** start AVAILABLE DATA **

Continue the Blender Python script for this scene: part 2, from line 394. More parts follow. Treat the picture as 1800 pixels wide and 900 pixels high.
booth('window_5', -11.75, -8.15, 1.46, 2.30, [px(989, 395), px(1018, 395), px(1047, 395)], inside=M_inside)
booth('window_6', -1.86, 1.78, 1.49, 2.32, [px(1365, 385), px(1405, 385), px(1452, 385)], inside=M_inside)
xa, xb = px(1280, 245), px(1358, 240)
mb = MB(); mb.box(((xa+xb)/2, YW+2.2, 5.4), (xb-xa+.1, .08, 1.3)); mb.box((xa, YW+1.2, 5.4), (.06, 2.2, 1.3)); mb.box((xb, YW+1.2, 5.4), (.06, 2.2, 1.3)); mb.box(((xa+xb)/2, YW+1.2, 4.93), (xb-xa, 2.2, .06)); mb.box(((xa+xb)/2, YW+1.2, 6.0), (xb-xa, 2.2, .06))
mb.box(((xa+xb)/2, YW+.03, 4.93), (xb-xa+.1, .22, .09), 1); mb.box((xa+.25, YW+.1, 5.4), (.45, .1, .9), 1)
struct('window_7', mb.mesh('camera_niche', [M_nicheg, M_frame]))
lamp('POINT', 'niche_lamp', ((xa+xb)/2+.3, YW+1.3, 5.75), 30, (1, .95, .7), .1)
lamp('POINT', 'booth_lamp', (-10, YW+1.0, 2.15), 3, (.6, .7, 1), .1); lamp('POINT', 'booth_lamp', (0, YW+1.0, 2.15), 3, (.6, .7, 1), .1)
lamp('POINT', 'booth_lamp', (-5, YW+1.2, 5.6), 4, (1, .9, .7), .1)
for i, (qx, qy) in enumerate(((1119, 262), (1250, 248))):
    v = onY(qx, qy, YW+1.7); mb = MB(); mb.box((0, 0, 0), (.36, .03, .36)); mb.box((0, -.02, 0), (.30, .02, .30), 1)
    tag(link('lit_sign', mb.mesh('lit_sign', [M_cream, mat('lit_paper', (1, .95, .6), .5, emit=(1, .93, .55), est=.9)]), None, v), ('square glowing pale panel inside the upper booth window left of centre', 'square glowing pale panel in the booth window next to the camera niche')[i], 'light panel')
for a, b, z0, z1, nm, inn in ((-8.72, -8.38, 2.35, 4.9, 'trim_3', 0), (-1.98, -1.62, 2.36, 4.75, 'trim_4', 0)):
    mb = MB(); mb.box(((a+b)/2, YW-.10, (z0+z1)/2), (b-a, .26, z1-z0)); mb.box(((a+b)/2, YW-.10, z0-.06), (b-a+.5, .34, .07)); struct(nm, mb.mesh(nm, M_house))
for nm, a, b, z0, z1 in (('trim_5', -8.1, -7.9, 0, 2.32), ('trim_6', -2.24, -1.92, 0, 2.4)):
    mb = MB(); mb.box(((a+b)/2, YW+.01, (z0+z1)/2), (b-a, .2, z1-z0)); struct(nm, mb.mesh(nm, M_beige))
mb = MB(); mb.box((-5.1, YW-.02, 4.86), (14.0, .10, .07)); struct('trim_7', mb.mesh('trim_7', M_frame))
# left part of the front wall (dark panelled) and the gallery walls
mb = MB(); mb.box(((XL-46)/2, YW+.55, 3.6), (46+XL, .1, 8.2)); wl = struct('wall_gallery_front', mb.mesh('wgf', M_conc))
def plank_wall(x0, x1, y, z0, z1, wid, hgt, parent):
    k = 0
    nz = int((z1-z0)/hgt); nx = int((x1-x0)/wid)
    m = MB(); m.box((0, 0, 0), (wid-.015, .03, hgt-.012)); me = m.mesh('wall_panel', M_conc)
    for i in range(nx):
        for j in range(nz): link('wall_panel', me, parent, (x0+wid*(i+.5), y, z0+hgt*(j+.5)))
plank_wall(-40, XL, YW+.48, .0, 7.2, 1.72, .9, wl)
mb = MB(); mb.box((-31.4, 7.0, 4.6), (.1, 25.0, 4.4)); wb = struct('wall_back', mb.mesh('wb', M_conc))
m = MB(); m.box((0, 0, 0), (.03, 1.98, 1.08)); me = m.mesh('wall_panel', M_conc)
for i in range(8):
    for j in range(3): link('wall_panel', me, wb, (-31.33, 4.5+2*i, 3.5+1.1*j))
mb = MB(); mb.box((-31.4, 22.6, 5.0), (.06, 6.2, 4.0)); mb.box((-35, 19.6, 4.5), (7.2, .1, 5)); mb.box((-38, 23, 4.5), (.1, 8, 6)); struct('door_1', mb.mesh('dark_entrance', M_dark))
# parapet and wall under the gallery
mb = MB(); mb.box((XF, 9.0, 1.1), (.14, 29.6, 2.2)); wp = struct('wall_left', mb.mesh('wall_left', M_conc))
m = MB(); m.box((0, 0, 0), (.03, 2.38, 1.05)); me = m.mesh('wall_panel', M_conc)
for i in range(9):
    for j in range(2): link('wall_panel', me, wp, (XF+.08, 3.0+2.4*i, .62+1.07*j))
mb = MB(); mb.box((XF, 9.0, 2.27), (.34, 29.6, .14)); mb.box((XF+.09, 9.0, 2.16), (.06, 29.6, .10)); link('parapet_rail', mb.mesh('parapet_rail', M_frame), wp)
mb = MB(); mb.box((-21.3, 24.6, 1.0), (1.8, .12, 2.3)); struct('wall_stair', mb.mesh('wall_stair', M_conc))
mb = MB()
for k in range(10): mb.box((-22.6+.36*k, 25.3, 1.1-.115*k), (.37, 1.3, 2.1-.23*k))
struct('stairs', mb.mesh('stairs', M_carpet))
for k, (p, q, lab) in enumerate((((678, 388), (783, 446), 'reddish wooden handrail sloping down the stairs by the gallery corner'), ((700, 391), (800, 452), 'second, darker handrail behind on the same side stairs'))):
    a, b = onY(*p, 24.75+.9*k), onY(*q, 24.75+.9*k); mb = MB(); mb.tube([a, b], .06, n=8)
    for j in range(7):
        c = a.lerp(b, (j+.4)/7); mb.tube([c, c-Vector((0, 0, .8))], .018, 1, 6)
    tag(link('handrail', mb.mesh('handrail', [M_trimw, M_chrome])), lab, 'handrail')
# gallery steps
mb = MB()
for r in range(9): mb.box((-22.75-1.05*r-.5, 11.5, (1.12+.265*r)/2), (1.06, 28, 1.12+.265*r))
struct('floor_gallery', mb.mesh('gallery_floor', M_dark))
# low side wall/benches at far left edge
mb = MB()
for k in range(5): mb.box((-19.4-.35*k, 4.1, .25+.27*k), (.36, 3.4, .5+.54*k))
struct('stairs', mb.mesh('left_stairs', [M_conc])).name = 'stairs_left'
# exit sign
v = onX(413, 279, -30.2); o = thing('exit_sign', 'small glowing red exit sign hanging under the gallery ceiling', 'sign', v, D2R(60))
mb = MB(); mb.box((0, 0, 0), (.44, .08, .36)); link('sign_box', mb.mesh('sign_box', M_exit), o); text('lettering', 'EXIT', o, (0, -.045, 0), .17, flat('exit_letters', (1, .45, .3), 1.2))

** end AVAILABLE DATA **

** YOUR TASK **
Pick out each line above that includes "part" and show it.

** RESPONSE **
Continue the Blender Python script for this scene: part 2, from line 394. More parts follow. Treat the picture as 1800 pixels wide and 900 pixels high.
# left part of the front wall (dark panelled) and the gallery walls